→ **Given material**
>> Start
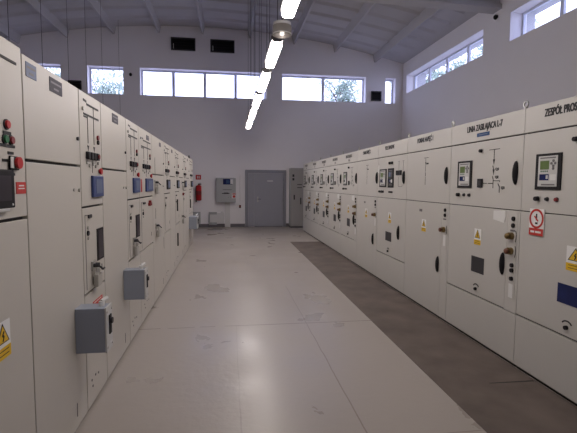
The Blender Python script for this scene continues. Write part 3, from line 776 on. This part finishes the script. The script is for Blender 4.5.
vent(-1.985, -1.15, 6.245, 6.675, 'wide black vent high on the back wall, left of the pair')
vent(-.63, .215, 6.235, 6.67, 'wide black vent high on the back wall, right of the pair')
vent(5.31, 5.70, 4.73, 5.09, 'small square black vent right of the long back wall windows')
vent(-5.42, -4.99, 4.62, 5.07, 'small black vent peeping over the left cabinets, left of the lone window')
mb = MB(); mb.ball((-3.36, YB - .05, 5.34), .05, .05, .06); mb.box(-3.39, -3.33, YB - .05, YB - .001, 5.32, 5.38)
tag(mb.build('motion_sensor', BLK), 'small dark sensor on the back wall beside the lone square window', 'sensor')
mb = MB(); mb.ball((XW - .05, 10.03, 5.72), .05, .05, .06); mb.box(XW - .05, XW - .001, 10.0, 10.06, 5.70, 5.76)
tag(mb.build('motion_sensor', BLK), 'small dark sensor on the right wall between its high windows', 'sensor')

# ------------------------------------------------------------------ lamps
ZLAMP = 3.30
def pendant(x, y0, y1, label, lit, group):
    R = empty('pendant_lamp', (x, (y0 + y1) / 2, ZLAMP), label, 'lamp', group)
    mb = MB(); mb.box(x - .075, x + .075, y0, y1, ZLAMP + .035, ZLAMP + .085, .008); mb.build('lamp_housing', HOUSING, R)
    mb = MB(); mb.box(x - .062, x + .062, y0 + .045, y1 - .045, ZLAMP - .05, ZLAMP + .034, .03); mb.build('lamp_diffuser', TUBE if lit else TUBEOFF, R, True)
    for a, b in ((y0 - .01, y0 + .04), (y1 - .04, y1 + .01)):
        MB().box(x - .05, x + .05, a, b, ZLAMP + .012, ZLAMP + .034, .004).build('end_cap', HOUSING, R)
    for yy in (y0 + .02, y1 - .02):
        MB().cyl((x, yy, ZLAMP + .085), (x, yy, zc(x)), .0042, n=6).build('suspension_wire', DKGREY, R)
spans = [(3.12, 4.40), (5.24, 6.28), (6.70, 7.92), (8.36, 9.74), (10.06, 11.44), (11.82, 13.15)]
names = ['lit tube lamp cut by the top picture edge, in front of the glass lantern',
         'lit tube lamp just behind the glass lantern, fifth from the far end', 'lit tube lamp fourth from the far end of the hanging row',
         'lit tube lamp third from the far end of the hanging row', 'lit tube lamp second from the far end of the hanging row', 'lit tube lamp at the far end, lowest and smallest in the picture']
for s, nm in zip(spans, names): pendant(.585, *s, nm, True, 'lit tube lamps hanging in a row over the aisle')
pendant(.585, 1.42, 2.86, 'unseen lit tube lamp added over the aisle above the top picture edge, as foreground fill', True, 'lit tube lamps hanging in a row over the aisle')  # out-of-view lamp added to brighten the near floor and cabinets
nm2 = ['nearest', 'middle', 'farthest']
for sp, q in zip(((7.83, 9.16), (10.51, 11.81), (13.18, 15.2)), nm2):
    pendant(-3.6, *sp, 'unlit lamp behind the left cabinets, only two thin wires showing, %s pair' % q, False, 'unlit lamps hidden behind the left row')
# glass lantern in the row
R = empty('lantern', (.61, 4.80, 3.3), 'round glass lantern hanging between the two nearest tube lamps', 'lamp')
c = (.585, 4.80)
mb = MB(); mb.cyl((*c, 3.34), (*c, 3.37), .10, n=24); mb.torus((*c, 3.25), .105, .006, 'Z', 24, 6); mb.build('lantern_cap', LTGREY, R)
mb = MB(); mb.cyl((*c, 3.25), (*c, 3.34), .102, n=24); mb.ball((*c, 3.25), .100, .100, .03, 24, 8); mb.build('glass_body', LANT, R, True)
mb = MB(); mb.ball((*c, 3.265), .025, .025, .025); mb.build('bulb', BULB, R, True)
mb = MB(); mb.cyl((*c, 3.28), (*c, 3.34), .025); mb.build('bulb_holder', STEEL, R)
mb = MB(); mb.cyl((*c, 3.37), (*c, zc(.6)), .006, n=6); mb.build('suspension_wire', DKGREY, R)

# ------------------------------------------------------------------ outdoors
mb = MB(); mb.box(-60, 60, -40, 80, -.30, -.13); struct('ground', mb, GROUND)
mb = MB(); mb.box(XW + WT, 7.50, YF, YB + WT, 5.79, 5.99); struct('trim_2', mb, OUTWALL)          # eaves outside the right wall
mb = MB()
for yy in (-1.6, 9.80, 15.65):
    mb.box(XW + WT, 7.40, yy, yy + .35, -.13, 5.79)
struct('trim_3', mb, OUTWALL)                                                                      # outer buttresses

def tree(x, y, zc_, r, nleaf, label, hz=.8, ls=.13):
    R = empty('tree', (x, y, -.13), label, 'tree', 'trees outside the high windows')
    mb = MB(); mb.cyl((x, y, -.13), (x, y, zc_), .16, .05, 8)
    rnd = random.Random(int(x * 31 + y * 7)); tips = []
    for k in range(22):
        a = rnd.uniform(0, 2 * PI); e = rnd.uniform(-.3, 1.1); L = r * rnd.uniform(.6, 1.0)
        b = Vector((x, y, zc_ - r * .5 + rnd.uniform(0, r * .5))); t = b + Vector((math.cos(a) * math.cos(e) * L, math.sin(a) * math.cos(e) * L, math.sin(e) * L * hz))
        m_ = (b + t) / 2 + Vector((0, 0, .15)); mb.tube([b, m_, t], .025, 5); tips += [m_, t, (m_ + t) / 2]
    mb.build('branches', BARK, R)
    mb = MB()
    for k in range(nleaf):
        p = rnd.choice(tips) + Vector((rnd.gauss(0, .28), rnd.gauss(0, .28), rnd.gauss(0, .24))) * (r / 2)
        u = Vector((rnd.gauss(0, 1), rnd.gauss(0, 1), rnd.gauss(0, 1))).normalized(); w = u.orthogonal().normalized()
        s = ls * rnd.uniform(.6, 1.3)
        q = [p + u * s, p + w * s * .45, p - u * s, p - w * s * .45]
        mb.bm.faces.new([mb.bm.verts.new(v) for v in q])
    mb.build('foliage', LEAF, R)
tree(-6.3, 22.5, 6.0, 2.2, 1900, 'leafy tree outside the lone square window on the left', ls=.11)
tree(-9.6, 23.5, 6.2, 2.0, 1800, 'leafy tree outside the window half hidden by the left cabinets')
tree(5.6, 22.0, 6.3, 1.5, 800, 'leafy tree outside the right end of the long back window')
tree(12.5, 26.5, 8.3, 2.2, 1500, 'leafy tree seen through the far end of the right wall window')
tree(12.0, 21.2, 7.0, 1.8, 1500, 'leafy tree seen through the middle of the right wall window')
tree(12.2, 18.2, 7.6, 1.7, 1500, 'leafy tree seen through the near pane of the far right window')

# ------------------------------------------------------------------ world, camera
w = bpy.data.worlds.new('World'); S.world = w; w.use_nodes = True
bg = w.node_tree.nodes['Background']
bg.inputs['Color'].default_value = (.62, .66, 1.0, 1); bg.inputs['Strength'].default_value = 4.0

cam = bpy.data.cameras.new('Camera'); co = bpy.data.objects.new('Camera', cam); COL.objects.link(co)
yaw, pitch, roll, fpx = .1388, .0778, .0067, 426.81
cy, sy, cp, sp = math.cos(yaw), math.sin(yaw), math.cos(pitch), math.sin(pitch)
fw = Vector((sy * cp, cy * cp, -sp)); r = Vector((cy, -sy, 0)); u = r.cross(fw)
r2 = math.cos(roll) * r + math.sin(roll) * u; u2 = -math.sin(roll) * r + math.cos(roll) * u
M = Matrix((( r2.x, u2.x, -fw.x, 0), (r2.y, u2.y, -fw.y, 0), (r2.z, u2.z, -fw.z, 1.62), (0, 0, 0, 1)))
co.matrix_world = M
cam.sensor_fit = 'HORIZONTAL'; cam.sensor_width = 36; cam.lens = 36 * fpx / 577; cam.clip_start = .05; cam.clip_end = 300
S.camera = co
S.view_settings.view_transform = 'Standard'; S.view_settings.look = 'None'
S.view_settings.gamma = 1; S.view_settings.use_curve_mapping = False
S.view_settings.exposure = 0.25
S.cycles.use_denoising = True
S.cycles.max_bounces = 8; S.cycles.diffuse_bounces = 5; S.cycles.transparent_max_bounces = 12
>> End
Give again, word for word, every line from the top of the data above to the line holding "high windows', 'sensor')", inclusive, with the pictures left out.

→ **Output for this task**
The Blender Python script for this scene continues. Write part 3, from line 776 on. This part finishes the script. The script is for Blender 4.5.
vent(-1.985, -1.15, 6.245, 6.675, 'wide black vent high on the back wall, left of the pair')
vent(-.63, .215, 6.235, 6.67, 'wide black vent high on the back wall, right of the pair')
vent(5.31, 5.70, 4.73, 5.09, 'small square black vent right of the long back wall windows')
vent(-5.42, -4.99, 4.62, 5.07, 'small black vent peeping over the left cabinets, left of the lone window')
mb = MB(); mb.ball((-3.36, YB - .05, 5.34), .05, .05, .06); mb.box(-3.39, -3.33, YB - .05, YB - .001, 5.32, 5.38)
tag(mb.build('motion_sensor', BLK), 'small dark sensor on the back wall beside the lone square window', 'sensor')
mb = MB(); mb.ball((XW - .05, 10.03, 5.72), .05, .05, .06); mb.box(XW - .05, XW - .001, 10.0, 10.06, 5.70, 5.76)
tag(mb.build('motion_sensor', BLK), 'small dark sensor on the right wall between its high windows', 'sensor')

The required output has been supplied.